Norway’s Parliamentary President avoids Dalai Lama

The President of Norway’s Parliament (Stortinget), Olemic Thommessen, on a recent visit to South Africa. PHOTO: Hetty Zantman/Stortinget
The President of Norway’s Parliament (Stortinget), Olemic Thommessen, on a recent visit to South Africa. PHOTO: Hetty Zantman/Stortinget

DHARAMSALA, April 15: Norway’s Parliamentary President and a long-time supporter of Tibet, Olemic Thommessen said he would not meet the Tibetan spiritual leader, His Holiness the Dalai Lama when he travels to Oslo next month to mark 25 years since he was awarded the coveted Nobel Peace Prize, reported newsinenglish.no April 9.

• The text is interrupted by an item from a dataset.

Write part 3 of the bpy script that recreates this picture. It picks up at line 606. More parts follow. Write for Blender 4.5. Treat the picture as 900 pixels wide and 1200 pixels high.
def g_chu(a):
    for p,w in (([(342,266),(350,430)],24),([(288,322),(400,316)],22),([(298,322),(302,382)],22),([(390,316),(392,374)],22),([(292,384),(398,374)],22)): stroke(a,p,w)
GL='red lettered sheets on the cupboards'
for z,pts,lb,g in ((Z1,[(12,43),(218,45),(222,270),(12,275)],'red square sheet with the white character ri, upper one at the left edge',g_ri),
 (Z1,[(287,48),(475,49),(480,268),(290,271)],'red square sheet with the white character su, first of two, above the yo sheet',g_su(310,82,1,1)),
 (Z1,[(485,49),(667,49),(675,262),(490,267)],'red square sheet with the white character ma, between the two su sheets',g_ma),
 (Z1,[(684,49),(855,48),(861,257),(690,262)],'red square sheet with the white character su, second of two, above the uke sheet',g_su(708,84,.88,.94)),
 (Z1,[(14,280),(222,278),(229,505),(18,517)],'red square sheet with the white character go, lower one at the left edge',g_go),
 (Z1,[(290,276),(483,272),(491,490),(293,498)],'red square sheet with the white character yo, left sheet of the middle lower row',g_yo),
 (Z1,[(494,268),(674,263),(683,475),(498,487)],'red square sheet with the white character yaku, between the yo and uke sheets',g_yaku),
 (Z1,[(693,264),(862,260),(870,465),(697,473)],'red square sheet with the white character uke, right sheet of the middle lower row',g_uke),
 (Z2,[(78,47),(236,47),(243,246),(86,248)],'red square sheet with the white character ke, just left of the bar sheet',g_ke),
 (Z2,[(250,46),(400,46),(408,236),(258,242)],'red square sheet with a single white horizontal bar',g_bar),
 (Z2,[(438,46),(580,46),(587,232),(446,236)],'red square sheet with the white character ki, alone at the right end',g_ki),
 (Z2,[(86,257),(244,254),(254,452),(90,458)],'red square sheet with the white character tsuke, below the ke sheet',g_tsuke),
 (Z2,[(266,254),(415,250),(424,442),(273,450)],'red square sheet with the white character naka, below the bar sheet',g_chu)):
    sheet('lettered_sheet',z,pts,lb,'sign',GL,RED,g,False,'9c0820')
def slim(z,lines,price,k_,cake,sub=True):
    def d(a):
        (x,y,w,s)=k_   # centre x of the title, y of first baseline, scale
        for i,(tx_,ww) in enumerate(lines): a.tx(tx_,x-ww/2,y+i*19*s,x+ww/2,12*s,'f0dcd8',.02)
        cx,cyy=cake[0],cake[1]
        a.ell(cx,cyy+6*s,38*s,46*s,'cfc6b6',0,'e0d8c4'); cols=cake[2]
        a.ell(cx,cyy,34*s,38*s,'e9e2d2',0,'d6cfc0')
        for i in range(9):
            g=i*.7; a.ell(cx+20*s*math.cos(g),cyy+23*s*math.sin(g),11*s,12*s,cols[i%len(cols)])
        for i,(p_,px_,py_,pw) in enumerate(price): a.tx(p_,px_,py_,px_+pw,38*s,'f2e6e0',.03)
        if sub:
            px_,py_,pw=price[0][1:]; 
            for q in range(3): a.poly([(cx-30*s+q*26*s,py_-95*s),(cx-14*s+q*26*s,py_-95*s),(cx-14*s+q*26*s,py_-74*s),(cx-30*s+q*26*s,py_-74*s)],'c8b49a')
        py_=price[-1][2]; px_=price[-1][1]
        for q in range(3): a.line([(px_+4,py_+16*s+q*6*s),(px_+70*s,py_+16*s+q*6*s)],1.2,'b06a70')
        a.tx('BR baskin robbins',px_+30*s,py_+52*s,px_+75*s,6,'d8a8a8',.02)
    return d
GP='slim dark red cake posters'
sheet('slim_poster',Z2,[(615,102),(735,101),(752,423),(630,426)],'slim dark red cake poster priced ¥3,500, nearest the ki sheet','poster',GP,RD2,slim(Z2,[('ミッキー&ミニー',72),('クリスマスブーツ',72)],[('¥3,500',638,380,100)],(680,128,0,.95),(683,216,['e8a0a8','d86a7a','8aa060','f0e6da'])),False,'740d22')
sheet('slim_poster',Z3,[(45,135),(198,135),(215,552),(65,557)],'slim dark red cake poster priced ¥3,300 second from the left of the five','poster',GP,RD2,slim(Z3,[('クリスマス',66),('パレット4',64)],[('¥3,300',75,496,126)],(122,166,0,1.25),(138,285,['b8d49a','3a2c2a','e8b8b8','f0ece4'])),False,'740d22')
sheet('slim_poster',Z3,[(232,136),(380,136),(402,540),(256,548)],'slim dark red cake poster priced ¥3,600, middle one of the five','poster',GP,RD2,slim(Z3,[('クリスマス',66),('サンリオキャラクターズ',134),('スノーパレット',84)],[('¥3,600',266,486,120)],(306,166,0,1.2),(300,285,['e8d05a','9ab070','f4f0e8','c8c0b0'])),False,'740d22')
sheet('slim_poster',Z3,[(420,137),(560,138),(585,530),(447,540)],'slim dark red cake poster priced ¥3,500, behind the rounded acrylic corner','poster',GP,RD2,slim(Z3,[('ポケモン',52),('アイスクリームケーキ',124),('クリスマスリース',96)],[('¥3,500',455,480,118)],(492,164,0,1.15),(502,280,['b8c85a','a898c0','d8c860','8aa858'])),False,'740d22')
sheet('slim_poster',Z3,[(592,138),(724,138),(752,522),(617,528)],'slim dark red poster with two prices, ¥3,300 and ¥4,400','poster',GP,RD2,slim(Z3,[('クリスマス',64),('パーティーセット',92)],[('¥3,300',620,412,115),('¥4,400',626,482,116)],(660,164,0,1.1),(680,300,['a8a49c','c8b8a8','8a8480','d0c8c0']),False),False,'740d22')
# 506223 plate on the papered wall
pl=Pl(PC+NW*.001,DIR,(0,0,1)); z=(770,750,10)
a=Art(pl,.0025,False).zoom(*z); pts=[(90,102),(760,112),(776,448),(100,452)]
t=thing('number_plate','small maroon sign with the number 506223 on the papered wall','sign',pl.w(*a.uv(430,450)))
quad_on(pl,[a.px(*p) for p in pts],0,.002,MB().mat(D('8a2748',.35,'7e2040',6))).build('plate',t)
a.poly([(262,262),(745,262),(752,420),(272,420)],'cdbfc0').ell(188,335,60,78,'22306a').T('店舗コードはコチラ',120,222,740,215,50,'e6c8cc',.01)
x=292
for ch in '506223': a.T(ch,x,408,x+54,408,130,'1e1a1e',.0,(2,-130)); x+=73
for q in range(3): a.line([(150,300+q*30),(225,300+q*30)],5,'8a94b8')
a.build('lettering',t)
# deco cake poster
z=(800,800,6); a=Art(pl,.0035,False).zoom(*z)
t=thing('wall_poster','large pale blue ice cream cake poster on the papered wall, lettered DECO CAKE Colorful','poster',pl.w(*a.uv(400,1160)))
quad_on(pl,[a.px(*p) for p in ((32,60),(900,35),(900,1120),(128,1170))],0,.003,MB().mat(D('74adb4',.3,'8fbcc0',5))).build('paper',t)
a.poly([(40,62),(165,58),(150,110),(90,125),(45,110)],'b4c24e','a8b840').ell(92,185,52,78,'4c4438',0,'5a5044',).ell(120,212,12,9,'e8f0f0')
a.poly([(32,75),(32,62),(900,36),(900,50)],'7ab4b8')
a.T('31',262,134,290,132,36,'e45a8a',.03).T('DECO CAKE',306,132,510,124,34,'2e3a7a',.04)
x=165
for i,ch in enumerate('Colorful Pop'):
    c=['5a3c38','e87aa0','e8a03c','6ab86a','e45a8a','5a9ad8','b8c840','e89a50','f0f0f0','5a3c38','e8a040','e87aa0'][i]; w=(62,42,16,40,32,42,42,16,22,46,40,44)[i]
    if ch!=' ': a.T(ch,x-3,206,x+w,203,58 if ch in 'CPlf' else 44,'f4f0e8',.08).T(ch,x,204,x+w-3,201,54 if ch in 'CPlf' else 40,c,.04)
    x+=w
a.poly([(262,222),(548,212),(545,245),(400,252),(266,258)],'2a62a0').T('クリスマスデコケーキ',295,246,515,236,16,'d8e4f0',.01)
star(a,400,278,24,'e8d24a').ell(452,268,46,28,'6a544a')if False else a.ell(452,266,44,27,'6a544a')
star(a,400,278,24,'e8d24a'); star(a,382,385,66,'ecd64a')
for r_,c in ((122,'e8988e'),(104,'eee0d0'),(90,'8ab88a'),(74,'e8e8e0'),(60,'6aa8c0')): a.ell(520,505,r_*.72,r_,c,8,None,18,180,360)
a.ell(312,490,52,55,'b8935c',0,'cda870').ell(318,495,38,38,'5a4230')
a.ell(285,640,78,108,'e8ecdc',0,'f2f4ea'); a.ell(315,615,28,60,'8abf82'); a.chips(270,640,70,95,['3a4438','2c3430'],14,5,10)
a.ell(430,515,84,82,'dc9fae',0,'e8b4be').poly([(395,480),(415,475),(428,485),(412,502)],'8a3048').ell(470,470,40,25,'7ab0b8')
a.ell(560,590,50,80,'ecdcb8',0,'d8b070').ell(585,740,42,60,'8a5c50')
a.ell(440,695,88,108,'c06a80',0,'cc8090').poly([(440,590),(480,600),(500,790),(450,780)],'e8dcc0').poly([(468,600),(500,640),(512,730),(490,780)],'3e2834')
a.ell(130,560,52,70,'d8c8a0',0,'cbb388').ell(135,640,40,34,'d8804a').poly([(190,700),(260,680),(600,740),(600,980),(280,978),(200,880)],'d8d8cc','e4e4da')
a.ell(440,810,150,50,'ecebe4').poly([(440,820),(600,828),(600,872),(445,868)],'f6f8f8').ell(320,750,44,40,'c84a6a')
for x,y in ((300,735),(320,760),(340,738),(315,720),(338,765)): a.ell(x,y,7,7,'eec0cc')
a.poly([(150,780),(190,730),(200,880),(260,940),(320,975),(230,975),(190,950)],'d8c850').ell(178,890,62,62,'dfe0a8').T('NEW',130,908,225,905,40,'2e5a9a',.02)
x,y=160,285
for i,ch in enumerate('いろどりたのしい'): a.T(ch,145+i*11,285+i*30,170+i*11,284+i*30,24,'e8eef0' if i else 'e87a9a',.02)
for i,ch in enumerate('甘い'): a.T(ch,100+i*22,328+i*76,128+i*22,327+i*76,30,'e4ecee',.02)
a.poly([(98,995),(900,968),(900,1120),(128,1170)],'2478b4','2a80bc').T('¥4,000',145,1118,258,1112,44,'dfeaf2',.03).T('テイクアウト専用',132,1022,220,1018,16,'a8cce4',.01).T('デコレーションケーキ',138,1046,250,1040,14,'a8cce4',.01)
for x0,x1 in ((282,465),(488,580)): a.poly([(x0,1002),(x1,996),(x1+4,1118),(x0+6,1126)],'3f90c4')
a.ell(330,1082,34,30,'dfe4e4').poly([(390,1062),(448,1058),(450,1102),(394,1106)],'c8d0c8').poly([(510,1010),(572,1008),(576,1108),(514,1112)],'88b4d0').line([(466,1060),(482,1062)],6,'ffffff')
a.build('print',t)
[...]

He has said meeting the Tibetan leader was not in Norway’s best interest because it has become important for him as the country’s top politician to mend relations with China which has remained frozen since Chinese dissident and human rights activist, Liu Xiaobo was awarded the Nobel Peace Prize in 2010.

“I will not rekindle the current difficult situation. That we’re not in dialogue now is also a human rights issue. We must continually evaluate what is in Norway’s interest. Such an evaluation indicates that, as the country’s highest-ranked politician, I shouldn’t meet him now,” the reported quoted Thommessen as having told Norwegian Broadcasting (NRK), referring to the current and ongoing diplomatic freeze between the two countries.

The report noted that until last autumn, Thommessen of the Conservative Party (Høyre) headed the Parliament’s Tibet committee and has been a vocal supporter of defending human rights and condemning abuse in China.

Together with the current Conservative Prime Minister, Erna Solberg, Thommessen raised the issue of Tibet in Parliament in 2008 and demanded the Norwegian government to engage more strongly with the human rights issue in China, and keep pressure on the authorities in the wake of the Beijing Olympics.

Thommessen raised the issue again in 2009 following troubling reports of human rights abuses from Amnesty International and in 2012,  he took part in the Tibet committee’s flame relay, raising awareness of more than 100 Tibetan monks and nuns who’d set themselves on fire since 2009 in protest against Chinese oppression.

Recalling the Tibetan Nobel laureate’s visit to Norway in 2005 when he was received by the then Prime Minister, Kjell Magne Bondevik and the top politician who was holding Thommessen’s position at the time, Jørgen Kosmo, the reported noted that Norway’s leading politicians avoided responding to the invitation to meet the Tibetan leader this year.

Prime Minister Solberg’s office and Progress Party

(Fremskrittspartiet, FrP) leader and Finance Minister Siv Jensen had said it was up to the Ministry of Foreign Affairs (Utenriksdepartementet) to answer for the government, when asked by foreign press on  April 7.

The report also noted that current Foreign Minister, Børge Brende, who met the Dalai Lama as the head of the Tibet committee in 2000 and Bondevik, head of the Oslo Centre for Peace and Human Rights, had not yet responded and declared their position.

Olav Gunnar Ballo, another former leader of the Tibet committee, said it’s a shame Norway’s leading politicians haven’t come out in support of the Dalai Lama, and it’s cowardly that appeasing China now seems to take precedence over human rights issues that were so actively brandished in the past.

Politicians who will meet with the Dalai Lama include the Liberal (Venstre) leader Trine Skei Grande, the only party leader to accept the invitation so far. Liberal Ketil Kjenseth, who now heads the Tibet committee, will host a reception for the Dalai Lama open to other politicians willing to meet him. The Sami Parliamentary President will also meet the Tibetan leader, as will Thorbjørn Jagland and the rest of the Nobel Committee.

The report noted that Norway has supported Tibet since it was occupied by China in 1951, and there’s been general political agreement over raising abuse and human rights issues with Chinese authorities through international diplomatic channels. However, as China becomes a more important trading partner for Norway, the economic impact of good relations has become more significant.